Fascination and fear: Responses to early jazz in Britain

Parsonage, Catherine (2007). Fascination and fear: Responses to early jazz in Britain. In: Wynn, Neil A. ed. Cross the Water Blues: African American Music in Europe. University Press of Mississippi, pp. 89–105.

URL: http://www.upress.state.ms.us/books/867

Abstract

Jazz was a source of deep controversy and debate in 1920s Britain. Whilst it was widely criticised in letters written to national newspapers, it was at the same time enjoying great popularity with the equally prolifically reported ‘Bright Young Things’. An understanding of jazz as black music, even though it was relatively rarely represented and experienced in Britain as such in terms of live and recorded performance, was vital in provoking these and other responses to the music. It can be seen that the basic ideology of jazz as black music was more clearly understood than the precise nature of the music itself.
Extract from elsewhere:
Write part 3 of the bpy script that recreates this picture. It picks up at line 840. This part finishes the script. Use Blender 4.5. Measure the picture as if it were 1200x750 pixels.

Developments in recording technology did allow greater ease of access to black American music in Britain, and this provoked some re-evaluation of jazz as critics became acquainted with its musical qualities. However, it can be seen that the earlier understanding and reception of jazz as black music continued to influence the way in which it was received and critiqued. This chapter concludes with close analysis of the reactions to Louis Armstrong’s first appearances in Britain in 1932.